Les résultats de l’étude suggèrent que d’autres facteurs non pris en compte dans la méthode d’analyse pourraient influer sur ces différences, à savoir la discrimination et le fait que les minorités perçoivent un salaire inférieur à celui des personnes de race blanche lorsqu’elles ont le même niveau d’instruction. Une enquête plus approfondie devrait être menée sur cette question.

Néanmoins, quelques conclusions peuvent être tirées en matière de politique. Premièrement, même si les pays ont adopté davantage de mesures en faveur de l'éducation, comme l'augmentation des effectifs et du nombre d’années d’étude, la qualité et la pertinence de l’éducation constituent toujours un défi pour la région.

Selon M. Ñopo, « la mauvaise qualité de l’éducation pourrait expliquer pourquoi les minorités pauvres tirent moins de bénéfices de leurs études ».

Les conclusions de l’étude suggèrent l’existence d’une ségrégation majeure et d’importants obstacles à l’accès à certains types d’emplois ou de secteurs. M. Ñopo pense également que les actions et les politiques en faveur de l’éducation doivent s’accompagner d’autres stratégies telles que l’expansion des centres de soins pour enfants, l’adoption de mesures de discrimination positive bien définies et bien ciblées et l'organisation de programmes de formation et de recyclage.
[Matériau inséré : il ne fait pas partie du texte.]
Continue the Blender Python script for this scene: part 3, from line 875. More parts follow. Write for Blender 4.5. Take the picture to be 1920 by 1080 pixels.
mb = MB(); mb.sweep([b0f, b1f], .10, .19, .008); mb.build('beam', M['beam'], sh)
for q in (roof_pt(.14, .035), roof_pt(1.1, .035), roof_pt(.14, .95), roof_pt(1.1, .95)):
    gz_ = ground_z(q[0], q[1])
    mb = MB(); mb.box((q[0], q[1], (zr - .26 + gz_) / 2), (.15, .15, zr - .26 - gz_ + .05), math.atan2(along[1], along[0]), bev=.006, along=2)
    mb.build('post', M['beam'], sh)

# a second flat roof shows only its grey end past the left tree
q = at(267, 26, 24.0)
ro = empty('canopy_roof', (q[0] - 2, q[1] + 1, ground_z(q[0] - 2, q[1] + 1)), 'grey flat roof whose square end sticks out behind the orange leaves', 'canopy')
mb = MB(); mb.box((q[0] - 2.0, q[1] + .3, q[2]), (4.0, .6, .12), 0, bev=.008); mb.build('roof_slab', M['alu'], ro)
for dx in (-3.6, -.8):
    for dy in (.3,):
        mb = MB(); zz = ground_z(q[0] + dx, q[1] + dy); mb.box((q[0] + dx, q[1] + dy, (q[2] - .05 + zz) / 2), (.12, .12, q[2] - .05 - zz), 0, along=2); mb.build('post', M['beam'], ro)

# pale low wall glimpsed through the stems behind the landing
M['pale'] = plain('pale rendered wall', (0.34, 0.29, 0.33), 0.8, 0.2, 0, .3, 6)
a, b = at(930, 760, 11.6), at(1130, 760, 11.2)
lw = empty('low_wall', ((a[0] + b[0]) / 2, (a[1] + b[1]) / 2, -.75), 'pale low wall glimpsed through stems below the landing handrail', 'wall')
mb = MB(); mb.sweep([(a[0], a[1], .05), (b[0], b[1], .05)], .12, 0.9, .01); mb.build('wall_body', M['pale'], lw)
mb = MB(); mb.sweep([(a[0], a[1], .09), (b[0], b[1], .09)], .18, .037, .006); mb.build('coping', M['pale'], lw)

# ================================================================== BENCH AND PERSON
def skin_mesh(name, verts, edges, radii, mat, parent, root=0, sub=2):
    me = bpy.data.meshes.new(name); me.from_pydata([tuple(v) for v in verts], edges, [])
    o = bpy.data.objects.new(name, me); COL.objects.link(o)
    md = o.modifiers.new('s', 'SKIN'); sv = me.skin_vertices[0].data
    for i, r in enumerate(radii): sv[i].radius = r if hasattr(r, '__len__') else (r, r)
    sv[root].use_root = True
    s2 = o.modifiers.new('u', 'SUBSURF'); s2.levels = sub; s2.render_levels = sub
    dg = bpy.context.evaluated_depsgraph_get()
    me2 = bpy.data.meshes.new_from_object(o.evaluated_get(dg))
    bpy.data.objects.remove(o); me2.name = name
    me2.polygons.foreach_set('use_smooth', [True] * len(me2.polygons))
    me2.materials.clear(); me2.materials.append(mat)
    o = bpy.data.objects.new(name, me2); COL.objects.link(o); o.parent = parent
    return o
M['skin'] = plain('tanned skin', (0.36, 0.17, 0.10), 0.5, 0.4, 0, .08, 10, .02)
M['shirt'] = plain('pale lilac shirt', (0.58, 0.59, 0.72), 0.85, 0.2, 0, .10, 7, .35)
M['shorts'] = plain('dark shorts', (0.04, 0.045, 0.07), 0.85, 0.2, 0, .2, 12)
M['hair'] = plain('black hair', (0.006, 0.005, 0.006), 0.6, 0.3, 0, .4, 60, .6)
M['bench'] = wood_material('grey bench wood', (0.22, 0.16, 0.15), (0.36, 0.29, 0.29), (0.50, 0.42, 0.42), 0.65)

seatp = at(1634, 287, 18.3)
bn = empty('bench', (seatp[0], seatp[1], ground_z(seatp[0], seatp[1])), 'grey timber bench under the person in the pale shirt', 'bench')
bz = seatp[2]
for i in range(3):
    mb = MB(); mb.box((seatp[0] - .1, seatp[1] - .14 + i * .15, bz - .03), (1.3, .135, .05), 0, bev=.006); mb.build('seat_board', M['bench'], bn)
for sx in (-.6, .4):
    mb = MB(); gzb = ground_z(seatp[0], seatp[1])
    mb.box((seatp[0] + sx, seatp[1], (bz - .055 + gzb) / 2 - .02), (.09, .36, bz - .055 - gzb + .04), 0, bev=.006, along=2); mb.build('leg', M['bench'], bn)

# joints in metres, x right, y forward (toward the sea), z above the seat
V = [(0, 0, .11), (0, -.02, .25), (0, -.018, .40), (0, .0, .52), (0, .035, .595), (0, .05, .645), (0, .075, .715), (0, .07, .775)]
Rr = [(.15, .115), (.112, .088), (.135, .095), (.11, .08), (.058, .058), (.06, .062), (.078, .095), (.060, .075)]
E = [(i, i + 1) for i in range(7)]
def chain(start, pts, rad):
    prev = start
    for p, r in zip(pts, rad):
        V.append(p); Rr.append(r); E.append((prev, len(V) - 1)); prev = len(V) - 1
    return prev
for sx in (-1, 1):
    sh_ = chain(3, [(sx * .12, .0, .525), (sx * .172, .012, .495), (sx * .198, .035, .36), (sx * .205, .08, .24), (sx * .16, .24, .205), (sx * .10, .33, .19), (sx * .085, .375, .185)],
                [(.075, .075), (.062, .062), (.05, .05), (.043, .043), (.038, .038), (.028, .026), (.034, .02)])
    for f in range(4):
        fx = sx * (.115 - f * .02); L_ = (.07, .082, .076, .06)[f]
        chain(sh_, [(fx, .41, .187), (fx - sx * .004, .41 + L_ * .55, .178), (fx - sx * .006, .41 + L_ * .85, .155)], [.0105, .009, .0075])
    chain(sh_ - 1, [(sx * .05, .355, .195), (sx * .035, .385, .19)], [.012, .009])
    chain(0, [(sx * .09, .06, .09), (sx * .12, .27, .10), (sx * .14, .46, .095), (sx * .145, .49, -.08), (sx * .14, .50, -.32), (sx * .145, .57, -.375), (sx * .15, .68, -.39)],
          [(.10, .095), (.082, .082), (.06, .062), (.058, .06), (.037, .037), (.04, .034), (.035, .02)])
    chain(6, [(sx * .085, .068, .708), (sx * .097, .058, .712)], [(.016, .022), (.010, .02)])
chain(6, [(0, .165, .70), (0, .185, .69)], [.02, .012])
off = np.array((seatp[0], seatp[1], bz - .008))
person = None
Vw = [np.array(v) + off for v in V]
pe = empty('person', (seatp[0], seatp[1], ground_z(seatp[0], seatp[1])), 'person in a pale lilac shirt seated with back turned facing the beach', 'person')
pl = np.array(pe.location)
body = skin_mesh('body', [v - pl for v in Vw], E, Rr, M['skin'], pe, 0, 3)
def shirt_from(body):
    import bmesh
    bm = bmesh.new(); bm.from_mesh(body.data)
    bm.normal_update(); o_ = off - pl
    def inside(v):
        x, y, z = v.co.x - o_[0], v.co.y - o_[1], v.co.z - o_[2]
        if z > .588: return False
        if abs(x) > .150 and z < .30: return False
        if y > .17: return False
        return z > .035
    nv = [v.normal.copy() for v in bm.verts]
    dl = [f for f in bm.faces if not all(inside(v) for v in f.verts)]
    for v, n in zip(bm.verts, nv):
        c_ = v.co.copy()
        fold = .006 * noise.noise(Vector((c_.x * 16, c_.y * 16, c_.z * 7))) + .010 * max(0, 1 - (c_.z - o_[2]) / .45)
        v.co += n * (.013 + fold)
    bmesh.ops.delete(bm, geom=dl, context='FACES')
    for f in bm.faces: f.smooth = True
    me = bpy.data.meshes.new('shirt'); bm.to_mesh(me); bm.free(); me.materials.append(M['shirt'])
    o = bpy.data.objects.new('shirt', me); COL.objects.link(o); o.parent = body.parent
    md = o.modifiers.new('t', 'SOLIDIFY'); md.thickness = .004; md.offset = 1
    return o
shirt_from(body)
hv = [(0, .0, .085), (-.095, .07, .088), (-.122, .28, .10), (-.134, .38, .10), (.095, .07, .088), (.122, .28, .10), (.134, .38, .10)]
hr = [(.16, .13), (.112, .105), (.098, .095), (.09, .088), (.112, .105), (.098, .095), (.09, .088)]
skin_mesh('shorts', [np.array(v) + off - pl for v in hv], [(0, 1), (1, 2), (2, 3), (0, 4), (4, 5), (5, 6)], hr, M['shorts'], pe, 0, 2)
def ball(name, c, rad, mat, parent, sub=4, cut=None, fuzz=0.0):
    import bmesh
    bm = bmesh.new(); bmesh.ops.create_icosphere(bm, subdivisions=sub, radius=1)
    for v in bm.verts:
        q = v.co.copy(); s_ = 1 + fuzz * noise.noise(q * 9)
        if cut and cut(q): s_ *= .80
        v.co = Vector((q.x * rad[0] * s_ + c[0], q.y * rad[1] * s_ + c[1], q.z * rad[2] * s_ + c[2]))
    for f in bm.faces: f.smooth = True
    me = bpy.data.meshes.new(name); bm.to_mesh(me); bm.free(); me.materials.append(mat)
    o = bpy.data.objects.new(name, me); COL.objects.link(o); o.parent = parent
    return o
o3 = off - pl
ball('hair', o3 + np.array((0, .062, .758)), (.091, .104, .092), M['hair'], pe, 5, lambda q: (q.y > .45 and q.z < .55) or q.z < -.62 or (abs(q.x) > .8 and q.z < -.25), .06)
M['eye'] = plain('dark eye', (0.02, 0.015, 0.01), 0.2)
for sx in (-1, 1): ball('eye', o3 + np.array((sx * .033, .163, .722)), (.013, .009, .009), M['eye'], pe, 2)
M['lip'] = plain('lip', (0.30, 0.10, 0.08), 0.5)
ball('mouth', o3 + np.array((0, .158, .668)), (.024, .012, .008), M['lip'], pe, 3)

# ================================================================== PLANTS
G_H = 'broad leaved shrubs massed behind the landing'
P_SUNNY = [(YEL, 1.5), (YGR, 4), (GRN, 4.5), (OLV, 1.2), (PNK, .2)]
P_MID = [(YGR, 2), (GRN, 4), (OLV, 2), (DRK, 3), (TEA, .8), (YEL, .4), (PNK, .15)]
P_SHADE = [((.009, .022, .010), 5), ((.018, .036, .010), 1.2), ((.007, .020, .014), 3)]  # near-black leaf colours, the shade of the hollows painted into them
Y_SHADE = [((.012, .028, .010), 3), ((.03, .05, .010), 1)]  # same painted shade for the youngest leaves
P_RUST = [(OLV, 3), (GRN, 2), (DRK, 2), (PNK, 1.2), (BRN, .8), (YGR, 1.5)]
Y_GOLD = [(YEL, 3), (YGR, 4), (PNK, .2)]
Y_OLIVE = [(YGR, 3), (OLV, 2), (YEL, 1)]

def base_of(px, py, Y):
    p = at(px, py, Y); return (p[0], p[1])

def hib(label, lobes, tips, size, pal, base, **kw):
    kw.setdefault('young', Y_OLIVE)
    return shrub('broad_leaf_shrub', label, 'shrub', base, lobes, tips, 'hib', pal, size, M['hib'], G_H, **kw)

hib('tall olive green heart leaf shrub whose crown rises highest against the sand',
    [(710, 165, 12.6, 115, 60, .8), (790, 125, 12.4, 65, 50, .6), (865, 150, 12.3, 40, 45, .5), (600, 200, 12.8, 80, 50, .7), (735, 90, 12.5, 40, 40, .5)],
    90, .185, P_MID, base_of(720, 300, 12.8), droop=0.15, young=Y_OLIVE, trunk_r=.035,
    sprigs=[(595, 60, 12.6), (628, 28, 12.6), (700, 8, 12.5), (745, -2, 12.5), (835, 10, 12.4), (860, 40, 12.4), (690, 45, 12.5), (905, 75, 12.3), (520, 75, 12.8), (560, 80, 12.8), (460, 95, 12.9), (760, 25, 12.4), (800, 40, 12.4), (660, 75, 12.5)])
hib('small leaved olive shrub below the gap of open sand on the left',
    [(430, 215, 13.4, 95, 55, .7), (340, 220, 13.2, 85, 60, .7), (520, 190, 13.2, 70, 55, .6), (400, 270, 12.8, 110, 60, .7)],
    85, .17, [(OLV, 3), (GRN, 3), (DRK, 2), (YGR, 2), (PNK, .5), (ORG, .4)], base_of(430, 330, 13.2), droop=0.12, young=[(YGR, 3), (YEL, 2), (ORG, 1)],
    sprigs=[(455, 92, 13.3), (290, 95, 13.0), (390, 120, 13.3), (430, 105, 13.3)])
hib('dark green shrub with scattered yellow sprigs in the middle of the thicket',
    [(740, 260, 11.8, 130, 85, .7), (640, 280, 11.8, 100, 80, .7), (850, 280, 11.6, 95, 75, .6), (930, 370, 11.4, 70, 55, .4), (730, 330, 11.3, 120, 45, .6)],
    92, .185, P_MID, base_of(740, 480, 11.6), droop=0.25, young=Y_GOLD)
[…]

Cela contribuerait efficacement à combler les écarts.

Par ailleurs, étant donné que les minorités et les femmes sont défavorisées, les politiques de réduction de la pauvreté doivent accorder une attention particulière à la situation des filles autochtones.

Questions de genre et d’origine ethnique au sein de la BID

La Banque interaméricaine de développement, principal bailleur de fonds multilatéral pour l’Amérique latine et les Caraïbes, est résolument en faveur de l’égalité des genres et de l’inclusion ethnique en vue de l’amélioration des conditions de vie des populations les plus démunies.

L’unité de la Banque chargée des questions de genre et de diversité a pour mission de fournir des orientations stratégiques et une assistance technique et de concevoir des stratégies pour intégrer les questions de genre et d’origine ethnique dans les projets financés par la BID.

En réponse aux besoins sociaux de la région, la Banque a récemment approuvé une nouvelle Politique opérationnelle concernant les peuples autochtones qui garantit que les projets soutenus par la BID contribuent au développement des populations autochtones tout en préservant leur identité et en protégeant leurs droits contre des effets pervers et l’exclusion.

La BID procède actuellement à la mise à jour de sa politique relative au rôle des femmes dans le développement afin de renforcer sa contribution à l’égalité des genres et à l’autonomisation des femmes de la région.